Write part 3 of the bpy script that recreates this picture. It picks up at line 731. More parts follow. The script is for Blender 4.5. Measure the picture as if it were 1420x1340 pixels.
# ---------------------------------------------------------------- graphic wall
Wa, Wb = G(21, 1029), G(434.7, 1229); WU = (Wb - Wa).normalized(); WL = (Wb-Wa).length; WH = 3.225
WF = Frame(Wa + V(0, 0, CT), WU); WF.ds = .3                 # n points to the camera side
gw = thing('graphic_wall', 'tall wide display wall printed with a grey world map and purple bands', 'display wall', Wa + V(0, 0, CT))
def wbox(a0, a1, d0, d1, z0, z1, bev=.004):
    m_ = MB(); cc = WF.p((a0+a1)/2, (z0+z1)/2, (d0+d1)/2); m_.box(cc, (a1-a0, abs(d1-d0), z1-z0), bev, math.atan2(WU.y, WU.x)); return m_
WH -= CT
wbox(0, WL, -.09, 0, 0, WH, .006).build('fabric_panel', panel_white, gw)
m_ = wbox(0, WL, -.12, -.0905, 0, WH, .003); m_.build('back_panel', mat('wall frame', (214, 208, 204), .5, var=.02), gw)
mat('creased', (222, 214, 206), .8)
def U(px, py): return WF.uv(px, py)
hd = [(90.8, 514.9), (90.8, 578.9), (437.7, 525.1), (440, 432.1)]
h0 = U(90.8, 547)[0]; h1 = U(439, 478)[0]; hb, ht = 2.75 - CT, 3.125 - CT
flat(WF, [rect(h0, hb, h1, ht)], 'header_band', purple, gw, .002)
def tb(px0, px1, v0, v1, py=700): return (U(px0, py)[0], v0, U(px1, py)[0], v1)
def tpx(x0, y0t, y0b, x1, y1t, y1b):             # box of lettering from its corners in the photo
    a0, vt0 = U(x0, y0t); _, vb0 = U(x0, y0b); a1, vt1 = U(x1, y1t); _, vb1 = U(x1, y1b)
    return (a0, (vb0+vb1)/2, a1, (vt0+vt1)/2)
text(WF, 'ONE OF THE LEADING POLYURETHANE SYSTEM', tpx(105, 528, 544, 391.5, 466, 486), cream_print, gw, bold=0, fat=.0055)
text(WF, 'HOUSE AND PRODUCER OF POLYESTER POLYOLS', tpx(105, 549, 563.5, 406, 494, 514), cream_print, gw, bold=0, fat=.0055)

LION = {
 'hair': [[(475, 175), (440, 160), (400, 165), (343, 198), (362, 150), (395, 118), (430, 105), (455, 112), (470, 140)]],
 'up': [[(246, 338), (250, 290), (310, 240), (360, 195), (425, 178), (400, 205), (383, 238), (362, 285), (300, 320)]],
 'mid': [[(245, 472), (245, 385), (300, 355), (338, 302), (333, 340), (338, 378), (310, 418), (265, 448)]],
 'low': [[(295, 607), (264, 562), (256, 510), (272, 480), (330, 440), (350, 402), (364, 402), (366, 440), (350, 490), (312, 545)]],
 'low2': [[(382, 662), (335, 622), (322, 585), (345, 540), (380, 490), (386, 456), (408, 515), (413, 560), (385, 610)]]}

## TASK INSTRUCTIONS
Copy each line of the data above without altering a single character.

## TASK RESULT
Write part 3 of the bpy script that recreates this picture. It picks up at line 731. More parts follow. The script is for Blender 4.5. Measure the picture as if it were 1420x1340 pixels.
# ---------------------------------------------------------------- graphic wall
Wa, Wb = G(21, 1029), G(434.7, 1229); WU = (Wb - Wa).normalized(); WL = (Wb-Wa).length; WH = 3.225
WF = Frame(Wa + V(0, 0, CT), WU); WF.ds = .3                 # n points to the camera side
gw = thing('graphic_wall', 'tall wide display wall printed with a grey world map and purple bands', 'display wall', Wa + V(0, 0, CT))
def wbox(a0, a1, d0, d1, z0, z1, bev=.004):
    m_ = MB(); cc = WF.p((a0+a1)/2, (z0+z1)/2, (d0+d1)/2); m_.box(cc, (a1-a0, abs(d1-d0), z1-z0), bev, math.atan2(WU.y, WU.x)); return m_
WH -= CT
wbox(0, WL, -.09, 0, 0, WH, .006).build('fabric_panel', panel_white, gw)
m_ = wbox(0, WL, -.12, -.0905, 0, WH, .003); m_.build('back_panel', mat('wall frame', (214, 208, 204), .5, var=.02), gw)
mat('creased', (222, 214, 206), .8)
def U(px, py): return WF.uv(px, py)
hd = [(90.8, 514.9), (90.8, 578.9), (437.7, 525.1), (440, 432.1)]
h0 = U(90.8, 547)[0]; h1 = U(439, 478)[0]; hb, ht = 2.75 - CT, 3.125 - CT
flat(WF, [rect(h0, hb, h1, ht)], 'header_band', purple, gw, .002)
def tb(px0, px1, v0, v1, py=700): return (U(px0, py)[0], v0, U(px1, py)[0], v1)
def tpx(x0, y0t, y0b, x1, y1t, y1b):             # box of lettering from its corners in the photo
    a0, vt0 = U(x0, y0t); _, vb0 = U(x0, y0b); a1, vt1 = U(x1, y1t); _, vb1 = U(x1, y1b)
    return (a0, (vb0+vb1)/2, a1, (vt0+vt1)/2)
text(WF, 'ONE OF THE LEADING POLYURETHANE SYSTEM', tpx(105, 528, 544, 391.5, 466, 486), cream_print, gw, bold=0, fat=.0055)
text(WF, 'HOUSE AND PRODUCER OF POLYESTER POLYOLS', tpx(105, 549, 563.5, 406, 494, 514), cream_print, gw, bold=0, fat=.0055)

LION = {
 'hair': [[(475, 175), (440, 160), (400, 165), (343, 198), (362, 150), (395, 118), (430, 105), (455, 112), (470, 140)]],
 'up': [[(246, 338), (250, 290), (310, 240), (360, 195), (425, 178), (400, 205), (383, 238), (362, 285), (300, 320)]],
 'mid': [[(245, 472), (245, 385), (300, 355), (338, 302), (333, 340), (338, 378), (310, 418), (265, 448)]],
 'low': [[(295, 607), (264, 562), (256, 510), (272, 480), (330, 440), (350, 402), (364, 402), (366, 440), (350, 490), (312, 545)]],
 'low2': [[(382, 662), (335, 622), (322, 585), (345, 540), (380, 490), (386, 456), (408, 515), (413, 560), (385, 610)]]}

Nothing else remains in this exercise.